Okta is growing really quickly and sales are expected to grow 55% this quarter. They were up 63% in the last quarter. We're talking about still some big numbers and revenue. Even after they just made this big acquisition called Auth0. Even if you take that out, the company is still growing organically at about 40%. Those numbers are good. Wall Street's expecting that number to still look good.

Palo Alto Networks, which is in the same category in the cybersecurity space. They've recently reported earnings and they raised their 2022 outlook, which was a nice surprise and we're not seeing that too often. They said they're seeing a lot of strength in this digital transformation space. That's still happening. That could be helping Okta.

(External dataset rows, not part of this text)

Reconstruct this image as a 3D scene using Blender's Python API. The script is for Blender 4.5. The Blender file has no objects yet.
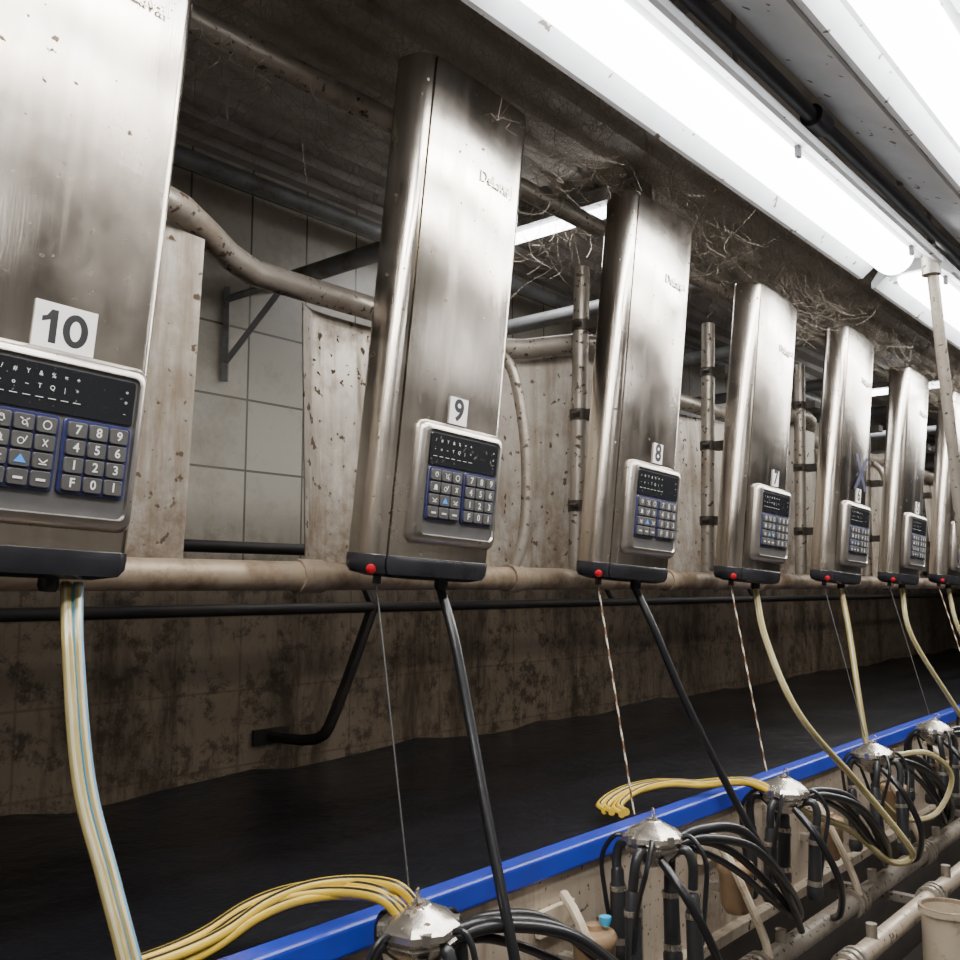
import bpy, math, random
from mathutils import Vector, Matrix
from math import radians, sin, cos, pi
random.seed(7)
scene=bpy.context.scene

# ------------------------------------------------------------------ materials
def nmat(name, col, rough=.5, metal=0., spec=.5, noise=None, dirt=None, specks=None, bump=None, stretch=(1,1,1), emis=None, trans=0., rand=True, streak=None, roughvar=None, bottom=None, mdrop=.1, rdrop=.75):
    m=bpy.data.materials.new(name); m.use_nodes=True
    nt=m.node_tree; N=nt.nodes; L=nt.links
    b=N['Principled BSDF']
    b.inputs['Base Color'].default_value=(*col,1); b.inputs['Roughness'].default_value=rough
    b.inputs['Metallic'].default_value=metal; b.inputs['Specular IOR Level'].default_value=spec
    if trans: b.inputs['Transmission Weight'].default_value=trans
    if emis:
        b.inputs['Emission Color'].default_value=(*emis[0],1); b.inputs['Emission Strength'].default_value=emis[1]
    tc=N.new('ShaderNodeTexCoord'); mp=N.new('ShaderNodeMapping'); L.new(tc.outputs['Object'],mp.inputs['Vector'])
    if rand:
        oi=N.new('ShaderNodeObjectInfo'); mu=N.new('ShaderNodeMath'); mu.operation='MULTIPLY'; mu.inputs[1].default_value=37.
        L.new(oi.outputs['Random'],mu.inputs[0]); L.new(mu.outputs[0],mp.inputs['Location'])
    mp2=N.new('ShaderNodeMapping'); mp2.inputs['Scale'].default_value=stretch; L.new(mp.outputs[0],mp2.inputs['Vector'])
    def nz(scale,detail,vec,rough_=.55):
        t=N.new('ShaderNodeTexNoise'); t.inputs['Scale'].default_value=scale; t.inputs['Detail'].default_value=detail
        t.inputs['Roughness'].default_value=rough_; L.new(vec,t.inputs['Vector']); return t.outputs['Fac']
    def ramp(fac,a,bb,c=0,d=1):
        r=N.new('ShaderNodeMapRange'); r.inputs['From Min'].default_value=a; r.inputs['From Max'].default_value=bb
        r.inputs['To Min'].default_value=c; r.inputs['To Max'].default_value=d; L.new(fac,r.inputs['Value']); return r.outputs[0]
    def op(o,a,bb):
        x=N.new('ShaderNodeMath'); x.operation=o; L.new(a,x.inputs[0])
        if isinstance(bb,float): x.inputs[1].default_value=bb
        else: L.new(bb,x.inputs[1])
        return x.outputs[0]
    def mix(fac,c1,c2):
        x=N.new('ShaderNodeMix'); x.data_type='RGBA'; L.new(fac,x.inputs['Factor'])
        if isinstance(c1,tuple): x.inputs['A'].default_value=(*c1,1)
        else: L.new(c1,x.inputs['A'])
        if isinstance(c2,tuple): x.inputs['B'].default_value=(*c2,1)
        else: L.new(c2,x.inputs['B'])
        return x.outputs['Result']
    cur=col; masks=[]
    if noise:
        cur=mix(ramp(nz(noise[0],5,mp2.outputs[0]),.3,.7),cur,noise[1])
    if streak:
        mp3=N.new('ShaderNodeMapping'); mp3.inputs['Scale'].default_value=(1,1,.07); L.new(mp.outputs[0],mp3.inputs['Vector'])
        f=ramp(nz(streak[0],6,mp3.outputs[0],.65),streak[2],streak[3],0,streak[4]); cur=mix(f,cur,streak[1]); masks.append(f)
    if dirt:
        f=ramp(nz(dirt[0],7,mp.outputs[0],.7),dirt[2],dirt[3],0,dirt[4] if len(dirt)>4 else 1); cur=mix(f,cur,dirt[1]); masks.append(f)
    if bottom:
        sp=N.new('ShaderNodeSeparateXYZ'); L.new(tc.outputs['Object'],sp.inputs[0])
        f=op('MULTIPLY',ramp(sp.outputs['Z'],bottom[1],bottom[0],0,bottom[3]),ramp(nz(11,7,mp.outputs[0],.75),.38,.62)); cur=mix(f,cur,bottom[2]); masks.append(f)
    if specks:
        f=ramp(nz(specks[0],2,mp.outputs[0],.5),specks[2],specks[3]); cur=mix(f,cur,specks[1]); masks.append(f)
    if cur is not col: L.new(cur,b.inputs['Base Color'])
    if masks and metal>0:
        s=masks[0]
        for q in masks[1:]: s=op('MAXIMUM',s,q)
        L.new(ramp(s,0,1,metal,mdrop),b.inputs['Metallic'])
        rr=ramp(s,0,1,rough,rdrop)
        if roughvar: rr=op('ADD',rr,ramp(nz(roughvar[0],5,mp.outputs[0],.6),.35,.65,-roughvar[1],roughvar[1]))
        L.new(rr,b.inputs['Roughness'])
    if bump:
        bp=N.new('ShaderNodeBump'); bp.inputs['Strength'].default_value=bump[1]; bp.inputs['Distance'].default_value=.01
        L.new(nz(bump[0],4,mp2.outputs[0]),bp.inputs['Height']); L.new(bp.outputs[0],b.inputs['Normal'])
    return m

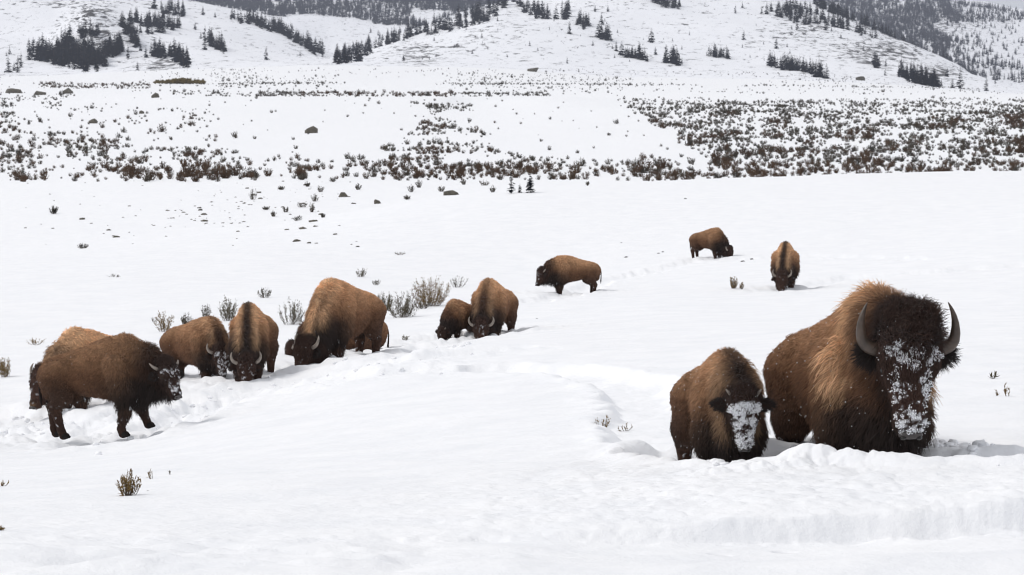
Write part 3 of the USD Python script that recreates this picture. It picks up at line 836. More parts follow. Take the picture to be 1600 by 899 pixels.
for g, px in cand:
    g[2] = float(surf(g[0], g[1])[0])
    copy_of(f'stone_{rng.integers(0, 4)}_source', 'stone', 'small dark stone poking through the snow of the bench, ' + ('left part' if px < 250 else 'middle part' if px < 400 else 'right part'), 'stone', g, rng.uniform(0, 3), rng.uniform(.05, .16) * (1 + 1.3 * (rng.random() < .2)), 'small stones on the bench, ' + ('left' if px < 250 else 'middle' if px < 400 else 'right'))
for lb, px, py, w in [('dark clod left of the pair above the standing side-on bison', 978, 401, 8), ('left one of two dark clods between the farthest bison', 1029, 395, 7), ('right one of two dark clods between the farthest bison', 1036, 393, 6), ('dark streaky clod below the farthest grazing bison', 1160, 409, 9),
                      ('second streaky clod right of the first below the farthest grazing bison', 1174, 406, 9), ('tiny dark clod high on the field near the crest', 1071, 311, 6), ('tiny dark clod above the other clods', 971, 380, 4), ('tiny dark clod on the slope below the side-on bison', 839, 497, 4), ('tiny dark speck of dung near the rusty sagebrush', 231, 770, 4)]:
    g = at(px, py)
    m = F / g[1]
    g[2] = float(surf(g[0], g[1])[0])
    t = thing('dung_clod', lb, 'clod', g, 0)
    part('lump', stone(int(px), w / m / 2, w / m / 2.2, w / m / 4.5, .5, 2), clod_mat, t, smooth=True)

# --- lumps of broken snow
def snow_lumps(name, label, spots, n, rad, size, seed):
    rng = np.random.default_rng(seed)
    pts = []
    for _ in range(n):
        px, py = spots[rng.integers(0, len(spots))]
        g = at(px + rng.normal() * rad[0], py + rng.normal() * rad[1])
        if g is not None:
            pts.append(g)
    pts = np.array(pts)
    zz = surf(pts[:, 0], pts[:, 1])
    bits = []
    for g, z in zip(pts, zz):
        s = size * rng.uniform(.2, 1.0) ** 2
        m = trimesh.creation.icosphere(1, 1.0)
        v = np.sign(m.vertices) * np.abs(m.vertices) ** .8 * rng.uniform(.75, 1.2, (len(m.vertices), 1)) * [s, s * rng.uniform(.6, 1), s * rng.uniform(.5, .9)]
        a = rng.uniform(0, 6.28)
        v = np.stack([v[:, 0] * math.cos(a) - v[:, 1] * math.sin(a), v[:, 0] * math.sin(a) + v[:, 1] * math.cos(a), v[:, 2]], 1)
        bits.append((v + [g[0], g[1], z + s * .15], m.faces))
    m = part(name, merge(bits), snow_mat, '/World', smooth=True)
    tag(m, label, 'snow lumps', kind='stuff')


snow_lumps('snow_lumps', 'broken lumps of snow in front of the bull and the calf', [(1190, 722), (1240, 714), (1290, 708), (1330, 706), (1380, 704), (1420, 706), (1460, 708), (1500, 706), (1530, 712), (1548, 726), (1130, 724)], 420, (20, 3.5), .05, 3)
snow_lumps('trail_lumps', 'broken lumps of snow along the trampled trail of the herd', [(60, 650), (150, 690), (230, 660), (310, 630), (380, 605), (460, 590), (560, 575), (630, 562), (690, 545), (20, 668)], 240, (32, 9), .06, 4)
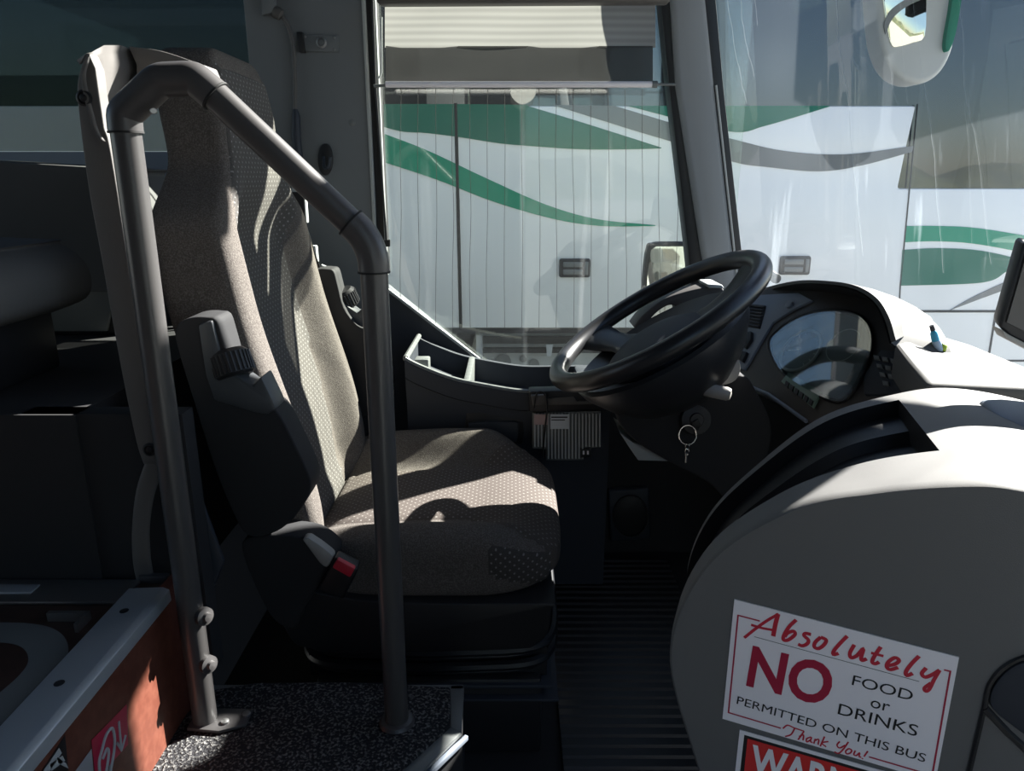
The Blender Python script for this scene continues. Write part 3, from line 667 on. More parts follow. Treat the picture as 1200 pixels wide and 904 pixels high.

I'm not expecting that number to be too much of a big surprise downward, but the big challenge that I guess most of Wall Street is nervous about here is that Auth0 acquisition that I mentioned, it was a big purchase they made last year.

The Auth0 business is not as mature, I guess, as the core Okta business. It's bringing down margins and they're a little bit more focused on growth and trying to ramp up that profitability. That entire business is going to be bringing down the margin profile of the bigger Okta business.

The company posted net losses for last year and they're projecting net losses for this year. That environment is not something that Wall Street is really excited about right now. That's the main reason I would say that the stock is under pressure.

But this is a really exciting growth story. I think the digital transformation that's going to be happening for the next 10 years and 15 years or longer, more companies are moving more business to this hybrid work environment. They need to be able to manage that and have a good platform where people can seamlessly log into their systems.

I think Okta is going to show next week, probably some good customer growth, customer retention. Look at that net retention number and if people are still signing up for bigger contracts, I think that's all good signs for the business. In this environment, like Jose said, very few reasons that a stock is going to go up in this world right now because investors are really fear, I guess as gripping most of the market.

But still, I think that's something we can look past and try to focus on in three or four or five and seven years now is this business going to be in a better position? I think there's a good likelihood that it will be. I like the stock. I'm going to be watching their earnings next week.

Travis Hoium: Yeah, just to piggyback on exactly what you said. Watch the trends of the business, not whether or not Wall Street's estimates hit what the company actually did. I think that's really important is are they adding customers? Are those customers staying? Are they spending more money? That's what's long-term going to drive the stock.

Jose Najarro: I want to say, I think that cybersecurity is a very interesting market right now. I feel like there's so many companies attacking this market in different ways and doing similarly the same thing. With a lot of these pullbacks, I would be shocked if this year of 2022, we don't start to see a lot of these, either cybersecurity companies start to do mergers or acquisitions from either big players or just joining up to become one big cybersecurity company. Pretty interesting because Okta I just saw a market cap of roughly about $13 billion at the moment.

Demitri Kalogeropoulos: There could be some bigger CFOs looking at that and being excited about that potential too.